Rector Akgündüz heeft op 27 november 2018 op de Turkse televisie een aantal uitspraken gedaan die in (sociale) media discriminerend werden opgevat. De minister heeft naar aanleiding van deze uitingen op 17 december de Commissie Beoordeling Uitingen Maatschappelijk Verantwoordelijkheidsbesef om advies gevraagd. Deze commissie adviseert de minister in gevallen waarin instellingen hun verplichting tot bevorderen van maatschappelijk verantwoordelijkheidsbesef niet lijken na te komen. De commissie bestaat uit onafhankelijke experts: een oud-rechter, een deskundige op het gebied van gelijke behandeling en een deskundige op het gebied van onderwijsrecht.

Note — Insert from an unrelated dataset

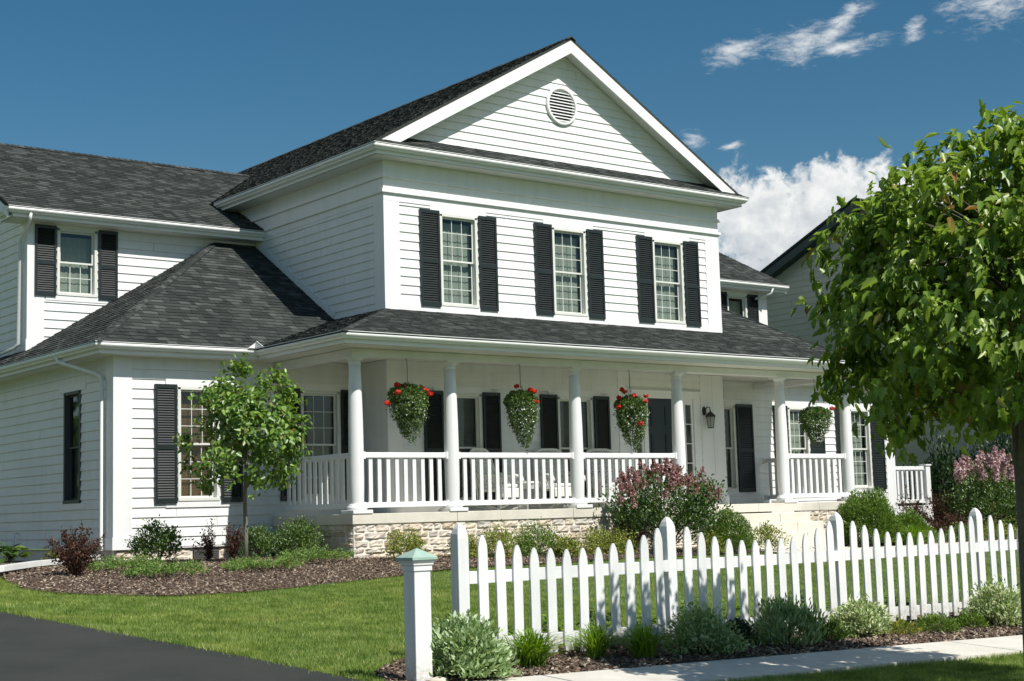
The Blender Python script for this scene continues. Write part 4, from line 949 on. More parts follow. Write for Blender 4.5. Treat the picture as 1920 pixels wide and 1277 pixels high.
def spikes(name, x, y, w, h, label, cat, group=None, m='blade', n=230, wd=.011):
    """clump of arching strap leaves"""
    r = plant_root(name, x, y, label, cat, group); V = []; F = []; w *= 1.25; n = int(n*1.5)
    for i in range(n):
        a = random.uniform(0, 6.283); ln = random.uniform(.65, 1.1); out = random.random()**.7*w*.5*1.05; hh = h*ln*(1-.35*(out/(w*.5))**2)
        ca, sa = math.cos(a), math.sin(a); b0 = (random.gauss(0, w*.06), random.gauss(0, w*.06)); w_ = wd*random.uniform(.7, 1.2); base = len(V)
        for j in range(6):
            q = j/5; rad = out*q**1.15; z = hh*(1.55*q-.62*q**2.4) if q < 1 else hh*.90
            ww = w_*(1-.15*q) if q < .8 else w_*(1-q)*3.4+.0006
            V += [(b0[0]+ca*rad-sa*ww/2, b0[1]+sa*rad+ca*ww/2, z), (b0[0]+ca*rad+sa*ww/2, b0[1]+sa*rad-ca*ww/2, z+.002)]
        F += [(base+2*j, base+2*j+1, base+2*j+3, base+2*j+2) for j in range(5)]
    np_mesh('foliage', np.array(V), np.array(F), M[m], r, True); return r
def twiggy(name, x, y, w, h, label, cat, group=None, m='barberry', stems_n=26, leaf=.028, per=60, arch=.25, dense=1.0, stem='twig'):
    """upright wands with leaves all along them"""
    r = plant_root(name, x, y, label, cat, group); tips = []; P = []; L = []
    for i in range(stems_n):
        a = random.uniform(0, 6.283); o = random.random()**.6*w*.5; hh = h*random.uniform(.45, 1.0)*(1-.45*(o/(w*.5))**2)
        tp = np.array([math.cos(a)*o, math.sin(a)*o, hh]); tips.append(tuple(tp))
        for q in rng.uniform(.12, 1.0, int(per*1.4)):
            c = tp*q; c[:2] = tp[:2]*q**(1+arch*2); P.append(c+rng.normal(0, .016+.012*(1-q), 3)); L.append(rng.normal(size=3)+np.array([0, 0, .5])+tp*.4)
    P = np.array(P); L = np.array(L); n = len(P); P[:, 2] = np.clip(P[:, 2], .01, None)
    leaves('foliage', M[m], r, P, L, rdir(n)+np.array([0, 0, .4]), 1.2*leaf*rng.uniform(.6, 1.3, n))
    stems('stem', M[stem], r, tips, r=.006, r1=.0015, bend=arch); return r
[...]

Naar het oordeel van de commissie zijn twee van de drie onderzochte uitspraken in onderlinge samenhang bezien inderdaad discriminerend en volgens de commissie te kwalificeren als ‘hate speech’. Het gaat dan om deze twee citaten:
* “[…] conform het overduidelijke vers in het hoofdstuk Al-Hujurãt in de Koran is het volgens de islamitische leer en de Koran zelfs geoorloofd om iemand die tegen de staat in opstand komt, dood te maken. Dientengevolge is het zo dat Fetö en zijn groepering […] rebellen zijn louter en alleen vanwege hun tweedrachtsactie op 15 juli en het feit dat zij in opstand komen tegen de staat. Ook dit druist in tegen de Islam.”
* “De derde groep bestaat uit 15 à 20%. Deze lui zijn dus anarchisten die door de tegen ons gekante vreemdelingenhaters in het buitenland werden bedrogen en op die manier de actie van 15 juli hebben veroorzaakt. Ik zei: ‘Jullie mogen met deze lui doen wat jullie willen…’.”
Nu bekend is dat de commissie de uitspraken discriminerend vindt, heeft de minister de volgende stap gezet in de procedure: het geven van een waarschuwing. De IUASR kan aan de waarschuwing voldoen door binnen drie maanden publiekelijk afstand te nemen van de uitspraken van de rector. De minister heeft hier voorwaarden aan gesteld, onder meer dat de IUASR een verklaring moet plaatsen op de website van de instelling en door een advertentie te plaatsen in een landelijk dagblad. De IUASR heeft bezwaar aangetekend tegen het waarschuwingsbesluit van de minister en heeft de rechtbank gevraagd om de termijn, waarbinnen zij aan de waarschuwing moet voldoen, te schorsen.
Van Engelshoven: ,,Ik sta voor de kwaliteit van al het hoger onderwijs in Nederland. Daar hoort bij dat alle hoger onderwijsinstellingen zich inzetten voor de bevordering van het maatschappelijk verantwoordelijkheidsbesef van hun studenten. Volgens de wet houdt dat ten minste in dat de instelling en vertegenwoordigers daarvan geen discriminerende uitspraken doen. Daarom is deze waarschuwing nu op z’n plaats.’’
Als de IUASR weigert afstand te nemen van de uitspraken, is er geen plek meer voor deze instelling in het stelsel. De minister zal dan de instelling de bevoegdheid afnemen om graden te verlenen waardoor de instelling geen geaccrediteerd onderwijs meer mag verzorgen en de instelling automatisch ook niet langer een hogeschool is.